» INFORMATION SHOWN
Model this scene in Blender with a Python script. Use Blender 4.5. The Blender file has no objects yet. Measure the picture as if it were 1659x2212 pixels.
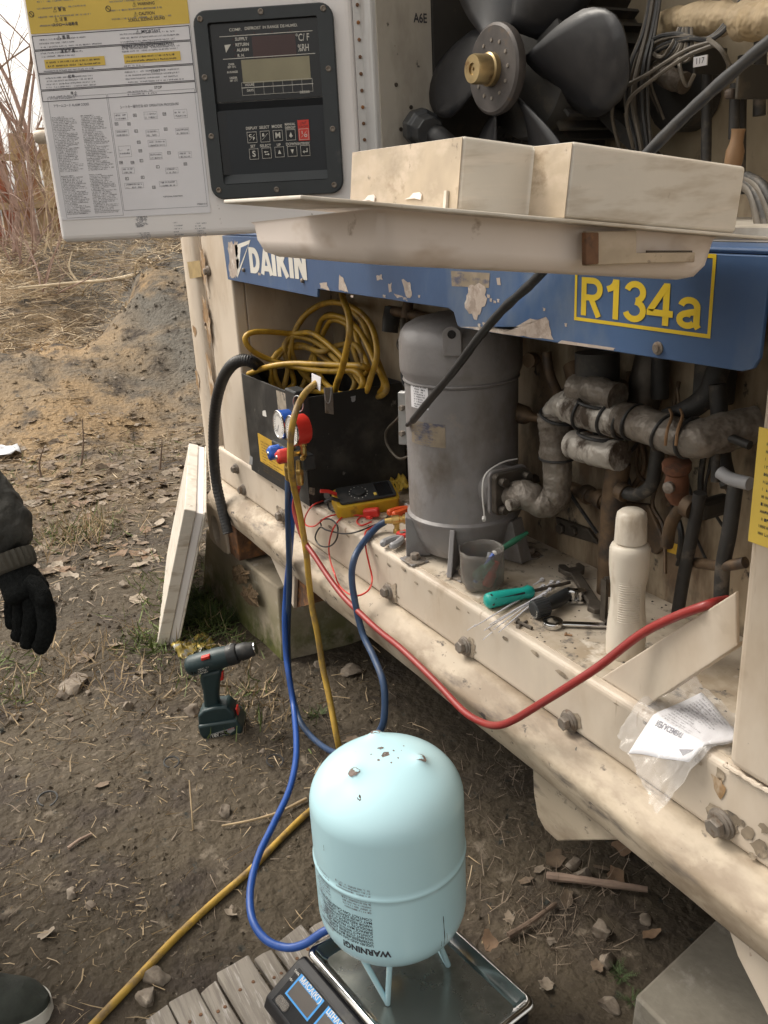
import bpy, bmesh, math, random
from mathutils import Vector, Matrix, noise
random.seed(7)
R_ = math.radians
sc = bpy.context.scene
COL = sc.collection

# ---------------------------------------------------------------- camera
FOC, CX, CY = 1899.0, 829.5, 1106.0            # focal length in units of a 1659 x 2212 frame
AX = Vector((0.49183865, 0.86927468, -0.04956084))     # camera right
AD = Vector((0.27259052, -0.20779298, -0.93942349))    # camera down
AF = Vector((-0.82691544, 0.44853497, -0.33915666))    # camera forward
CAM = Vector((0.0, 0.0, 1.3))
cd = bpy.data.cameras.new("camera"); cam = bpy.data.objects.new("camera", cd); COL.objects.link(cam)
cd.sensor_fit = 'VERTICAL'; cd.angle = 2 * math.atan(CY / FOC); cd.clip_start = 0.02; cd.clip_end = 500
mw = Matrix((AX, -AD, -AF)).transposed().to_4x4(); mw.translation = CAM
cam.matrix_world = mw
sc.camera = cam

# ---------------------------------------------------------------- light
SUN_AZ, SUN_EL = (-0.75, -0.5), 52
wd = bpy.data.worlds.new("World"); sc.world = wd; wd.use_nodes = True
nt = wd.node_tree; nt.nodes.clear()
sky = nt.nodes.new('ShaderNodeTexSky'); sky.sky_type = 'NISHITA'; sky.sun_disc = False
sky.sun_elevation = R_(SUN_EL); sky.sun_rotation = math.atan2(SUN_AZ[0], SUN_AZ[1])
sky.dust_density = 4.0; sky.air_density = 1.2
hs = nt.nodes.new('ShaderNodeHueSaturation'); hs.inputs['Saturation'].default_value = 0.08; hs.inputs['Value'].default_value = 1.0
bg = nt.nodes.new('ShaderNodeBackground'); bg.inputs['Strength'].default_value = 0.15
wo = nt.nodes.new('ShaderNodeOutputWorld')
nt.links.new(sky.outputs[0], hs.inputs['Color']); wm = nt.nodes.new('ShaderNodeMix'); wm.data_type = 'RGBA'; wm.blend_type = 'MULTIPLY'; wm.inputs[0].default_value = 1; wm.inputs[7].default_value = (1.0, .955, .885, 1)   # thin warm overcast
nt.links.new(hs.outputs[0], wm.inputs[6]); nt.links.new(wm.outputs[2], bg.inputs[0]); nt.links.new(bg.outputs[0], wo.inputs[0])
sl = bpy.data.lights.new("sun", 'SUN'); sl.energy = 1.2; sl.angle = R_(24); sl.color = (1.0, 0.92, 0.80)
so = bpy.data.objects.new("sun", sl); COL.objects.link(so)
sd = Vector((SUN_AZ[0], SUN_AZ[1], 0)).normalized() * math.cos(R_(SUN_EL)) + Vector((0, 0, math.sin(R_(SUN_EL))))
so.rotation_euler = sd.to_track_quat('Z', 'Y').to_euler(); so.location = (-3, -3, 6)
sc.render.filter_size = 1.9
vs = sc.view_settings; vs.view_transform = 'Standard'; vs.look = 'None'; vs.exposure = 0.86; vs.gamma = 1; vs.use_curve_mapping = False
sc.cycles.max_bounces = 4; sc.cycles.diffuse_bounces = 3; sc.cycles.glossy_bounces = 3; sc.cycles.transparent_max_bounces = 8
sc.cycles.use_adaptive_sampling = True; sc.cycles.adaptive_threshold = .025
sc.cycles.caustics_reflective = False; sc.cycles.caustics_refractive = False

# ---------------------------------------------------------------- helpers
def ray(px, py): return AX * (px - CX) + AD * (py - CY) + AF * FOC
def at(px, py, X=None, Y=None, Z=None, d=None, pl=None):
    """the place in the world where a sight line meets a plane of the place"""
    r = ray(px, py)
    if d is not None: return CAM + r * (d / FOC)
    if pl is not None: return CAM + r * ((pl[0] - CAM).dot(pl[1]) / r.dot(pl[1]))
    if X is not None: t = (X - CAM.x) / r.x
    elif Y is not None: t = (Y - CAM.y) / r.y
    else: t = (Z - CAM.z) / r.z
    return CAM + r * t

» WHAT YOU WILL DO
Make an exact copy of the lines from the top of the material through the line with "sc.camera = cam", pictures excluded.

» CORRECT RESULT
Model this scene in Blender with a Python script. Use Blender 4.5. The Blender file has no objects yet. Measure the picture as if it were 1659x2212 pixels.
import bpy, bmesh, math, random
from mathutils import Vector, Matrix, noise
random.seed(7)
R_ = math.radians
sc = bpy.context.scene
COL = sc.collection

# ---------------------------------------------------------------- camera
FOC, CX, CY = 1899.0, 829.5, 1106.0            # focal length in units of a 1659 x 2212 frame
AX = Vector((0.49183865, 0.86927468, -0.04956084))     # camera right
AD = Vector((0.27259052, -0.20779298, -0.93942349))    # camera down
AF = Vector((-0.82691544, 0.44853497, -0.33915666))    # camera forward
CAM = Vector((0.0, 0.0, 1.3))
cd = bpy.data.cameras.new("camera"); cam = bpy.data.objects.new("camera", cd); COL.objects.link(cam)
cd.sensor_fit = 'VERTICAL'; cd.angle = 2 * math.atan(CY / FOC); cd.clip_start = 0.02; cd.clip_end = 500
mw = Matrix((AX, -AD, -AF)).transposed().to_4x4(); mw.translation = CAM
cam.matrix_world = mw
sc.camera = cam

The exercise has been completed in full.